4. Everyone wins by me being able to watch movies legally. Movie associations receive more income, I don't violate the law, and everyone is a tiny bit happier.
Considering that this article is about making movies more accessible for the exchange of money... how exactly are my observations not contributing to the discussion?
Call it entitlement or whatever you want, but as I'm sitting here, I'm kinda bemused by the notion that I'm expected to just not have any access to cost-based media because I'm a Linux user. I know I have no "right" to it, but again, I'm sitting here saying I'm willing to pay, and the industry is ignoring me.
From a purely business perspective, that makes NO sense.
I sympathise a great deal with the spirit of that manifesto. However, I don't full agree with it.
Mainly because it's basis comes down to, "I want a pony, Daddy. And I want it now! And it must pink! And made out of licorice!" And I don't agree with arguments like that because unless you yourself (the person desiring the pony) are the one who's making/building/providing the pony, then you're in the weakest possible position to be making such specific demands. "I'd like a pony too, little Virginia, but I have to figure out how much it costs, I have to go find one, figure out where to keep it, feed it, make sure it stays healthy, etc. And if it's not pink how the fuck do I make it pink? Don't even talk to me about licorice."

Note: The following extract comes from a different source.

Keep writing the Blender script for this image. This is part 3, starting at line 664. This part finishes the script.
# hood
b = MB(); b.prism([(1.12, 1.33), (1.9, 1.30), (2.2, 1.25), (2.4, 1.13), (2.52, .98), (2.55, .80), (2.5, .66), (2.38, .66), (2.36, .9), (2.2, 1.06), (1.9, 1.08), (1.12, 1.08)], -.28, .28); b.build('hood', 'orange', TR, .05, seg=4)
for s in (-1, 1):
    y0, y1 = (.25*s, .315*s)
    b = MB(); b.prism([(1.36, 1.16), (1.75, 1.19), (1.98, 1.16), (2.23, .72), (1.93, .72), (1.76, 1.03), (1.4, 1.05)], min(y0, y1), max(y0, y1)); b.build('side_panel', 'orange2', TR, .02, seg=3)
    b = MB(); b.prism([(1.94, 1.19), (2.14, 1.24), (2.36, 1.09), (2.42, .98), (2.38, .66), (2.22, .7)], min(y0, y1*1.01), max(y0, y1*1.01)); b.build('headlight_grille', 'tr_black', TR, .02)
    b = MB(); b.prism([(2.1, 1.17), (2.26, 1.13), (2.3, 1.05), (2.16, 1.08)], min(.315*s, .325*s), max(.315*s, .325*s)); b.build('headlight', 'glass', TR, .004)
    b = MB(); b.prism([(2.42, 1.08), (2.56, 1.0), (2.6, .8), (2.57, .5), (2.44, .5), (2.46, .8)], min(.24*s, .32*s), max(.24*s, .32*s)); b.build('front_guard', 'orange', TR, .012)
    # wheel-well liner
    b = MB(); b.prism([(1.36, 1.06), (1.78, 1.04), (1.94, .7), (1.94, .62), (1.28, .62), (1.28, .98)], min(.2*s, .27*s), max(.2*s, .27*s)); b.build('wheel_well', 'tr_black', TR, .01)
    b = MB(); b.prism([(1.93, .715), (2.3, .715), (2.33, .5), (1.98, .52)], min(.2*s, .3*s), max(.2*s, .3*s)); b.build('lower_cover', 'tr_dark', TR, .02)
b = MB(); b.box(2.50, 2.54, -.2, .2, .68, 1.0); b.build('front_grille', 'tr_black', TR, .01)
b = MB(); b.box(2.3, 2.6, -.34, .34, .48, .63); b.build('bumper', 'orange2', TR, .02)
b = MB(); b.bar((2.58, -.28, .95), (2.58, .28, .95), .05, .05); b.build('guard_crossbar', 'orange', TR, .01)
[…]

Note that I'm not saying that all consumers should conform their desires to whatever the producers feel like producing and providing it under. But I do think it requires give and take on both sides, and the folks on the producer side are much more likely to be constrained by Physical Reality, whereas the consumer role can prance around in Fantasy Land. Wanting convenience is fine. Wanting "fairness" is more problematic, because it's not always clear what is fair when you have to consider things from the provider's position, not just the consumer. And some consumer demands are arbitrary or undefensible. For example, what reasonable basis would one have for demanding that you should not have to pay more money to own a product (a DVD/video) than you would to rent it (watch movie in theatre)? There are arguments for why each should be more expensive than the other, and the "cost plus" model is only part of the consideration. Value-based pricing is also fundamental to economics and market-making. Yes, artificial scarcity can make prices for a thing higher than what it would be otherwise. However, if you're not the one producing the thing in question, you're not in the position to decide whether or how much to turn that dial. As a consumer you can choose not to buy a thing under terms you don't like, but you're not in a position to demand or force a provider to match your ideal terms. You are always free to get off your ass and go make the very thing you want. But if you lack the creativity, energy, intelligence, skills, willpower, etc. to make that thing, then you will absolutely be (at least somewhat) at the mercy of those that do overcome and perform those things in order to provide it. Thus the give and take, and thus a market where price and terms must be reached by compromise on both sides.
The creators of this campaign decided that "Purchase should not exceed the cinema price." Really? What if we did that for, say, organic bread. "I won't buy organic bread unless it's x3 or less than the cost of the generic white bread. If it is more expensive, I'm entitled to steal it."
Sorry folks, you're entitled to not buy it, not to steal it.